Imagine the quadcopter hovering motionless in the air. All four motors running at about the same speed. Now imagine that the onboard control system raises the speed on the two motors at the rear of the craft. The back of the quad now has more lift and it raises up and starts to move forward. Speed up the front motors instead and the copter moves backwards. The same thing for moving side to side. Or even for moving at an angle by speeding up one of the motors at the corner.

These forward/backward/sideward moves are all handled by the right joystick. But, thanks to the interface, you don't have to think about individual motors going faster or slower. All you do is push the joystick in the direction you want the quad to fly.

Pushing the left joystick forward or backward causes the quadcopter to go straight up or down. It does this by speeding up or slowing down all four motors at the same time.

Pushing the left joystick to the left or right causes the quadcopter to turn on its axis. The theory behind how it can do this with just its four untiltable motors is left as an exercise for the student.

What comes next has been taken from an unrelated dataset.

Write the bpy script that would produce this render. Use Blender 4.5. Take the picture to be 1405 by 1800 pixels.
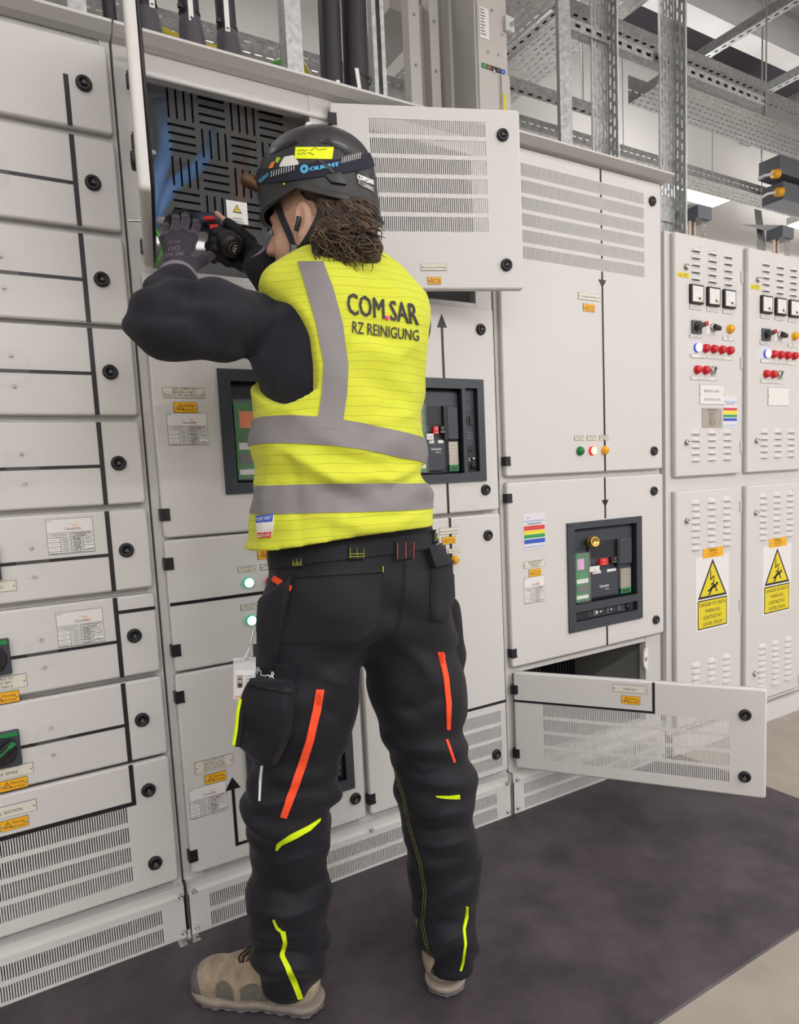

All the time that the quadcopter is in flight, even when it's just hovering, the flight control system has to make sure that the craft stays stable, without bouncing around too much. This is done with an accelerometer that feeds into the control system, with the same sort of inputs as the optical image stabilizer in your camera, with much the same effect.

It's impossible for the flight control system to smooth out all the nastiness as the quad goes zipping around. This is where the three-axis gimbal that holds the camera come into play. The three motors in the gimbal can pan, tilt, and roll the camera so that it always stays on target. I've seen the Mavic bouncing around during flight, especially during a landing. But the videos that I shot were always rock-solid.

The beauty of this is that all of this technology has been used to present a very simple interface so that you can concentrate on your photography instead of the nastiness that a pilot would see while putting an aircraft through complex maneuvers.

I hope that this has helped to explain how the Mavic, and similar multi-rotor craft, manage to leverage a lot of technology to make the ideal camera platform.